English Church Architecture.
THORNABY-ON-TEES, St. Paul (NZ 451 176), STOCKTON-ON-TEES. (Bedrock: Triassic Sherwood Sandstone Group, undifferentiated sandstones.)
Another inexpensive church by Mallinson and Healey with one of Healey's characteristic roofs.
This is a large, plain church by Mallinson and Healey, constructed 1857/58 on a site donated by Lord Harewood (anon., Thornaby-on-Tees: the Anglican Churches, The Christian Inheritance Trust, 1993, p. 16), although the tower remained a mere stump until completed by Thomas Henry and Francis Healey in 1897, to whose designs is not clear. The original builder was Henry Pratt and the clerk-of-the-works, Daniel Kershaw, who both travelled up from Halifax and must presumably have lodged here. A major subsequent alteration to the building, and one not to the better, was made in 1964 when, allegedly as a result of subsidence, the chancel was reduced to a single bay in a manner of which the Ecclesiologists would certainly not have approved.
St. Paul’s consists now, therefore, of a five-bay nave (74' long by 54' wide) with independently-gabled aisles and a S. porch, a chancel with an adjoining S. chapel (also, of course, of a single bay), and a tower adjoining the N. aisle to the northeast and rising in three stages to battlements supported by diagonal buttresses. Perhaps most striking outside is the line of three gables comprising the W. front (as illustrated above left), although the tower is impressive also with its three-light bell-openings with castellated transoms, outer lights subarcuated above trilobes, and a wheel of three trilobes in the head (as seen below right). A corbel table formed of blank trefoil-cusped arches and a band of fleurons separate the bell-stage from the slightly projecting battlements and there are obelisk-shaped pinnacles rising at the angles. The stone used for all parts of the building came from the local Shaw Bank Quarry (ibid., p. 17).

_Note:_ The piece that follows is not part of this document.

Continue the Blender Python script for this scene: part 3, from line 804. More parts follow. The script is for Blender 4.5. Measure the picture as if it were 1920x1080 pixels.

Windows everywhere have geometrical tracery, as is usual at this period, and was usual for Mallinson and Healey in the mid-1850s, and the aisle windows adopt two forms used alternately, both three-light but one with two daggers and a pointed quatrefoil in the head and the other with two regular quatrefoils and a pointed quatrefoil. The N. aisle W. window is hidden to internal view behind the organ but from the outside can be seen to be the same as its three-light southern counterpart with two trefoils and an encircled sexfoil in the head. The four-light nave W. window has quatrefoils above the outer lights and a wheel of four trilobes in the apex, while at the other end of the church, the five-light chancel E. window has outer lights subarcuated in pairs above cinquefoils and three quatrefoils in a circle above and between.
Inside the church, the nave arcades are formed of double-flat-chamfered arches supported on octagonal piers with prominent capitals. The arch from the S. aisle to the chapel carries two flat chamfers that die into the jambs and the arch between the chapel and the chancel is also double-flat-chamfered but borne on semi-octagonal responds. The double-flat-chamfered arch from the N. aisle to the tower has been partially blocked and a small door leading to the vestry, inserted instead.
As with masonry coursing, the buttressing of towers, or the design of an arcade, so too Mallinson and Healey also had their favoured forms for roofs for, working as they always were to a tight budget, it was more economic to be able to turn to a few standard patterns than to devise an entirely new structure from first principles albeit their work does display a few major departures. Roof pitches were sometimes relatively low compared to those of their more famous confrères. Butterfield, for example, generally pitched his roofs at around 60º so that the principal rafters and tie beams together described a succession of equilateral triangles. Healey also did this sometimes (the very different St. Stephen’s, Bowling, and All Saints’, Horton, are both examples), but a more usual angle of pitch is that employed for the chancel at Ilkley, at approximately 45º, and a few are still lower - down indeed to as little as 30º internally at Thorner, although that may simply reflect the pitch of the mediaeval roof that Healey's roof replaced.
In its essentials the partners’ preferred roof frame comprised a pair of purlins, ⅓ and ⅔ of the distance up the pitch, and arch-braced collars joining the principal rafters, yet instead of connecting the collars to the joints between the principal rafters and upper purlins (or even the principal rafters and lower purlins), the collars typically met the rafters halfway up the pitch, the reason for which may have been the simplification of the carpentry since this avoided the complicated three-way meeting of collar, purlin and principal rafter and allowed the collars to be tenoned straightforwardly into the rafters. The nave roofs at St. John the Baptist’s, Clayton, Holy Trinity, Hepworth, and here at St. Paul’s, Thornaby-on-Tees (as shown in the photograph, left) are all examples of this whereas, conversely, the collars do indeed run between the upper purlins at Mappleton and Girlington, and between the lower purlins at Wyke and Mytholmroyd. Nevertheless, in all these cases, the sole remaining component of the roof couple generally consists of a pair of 'V'-struts rising from the collar, and that can be seen to be the case here.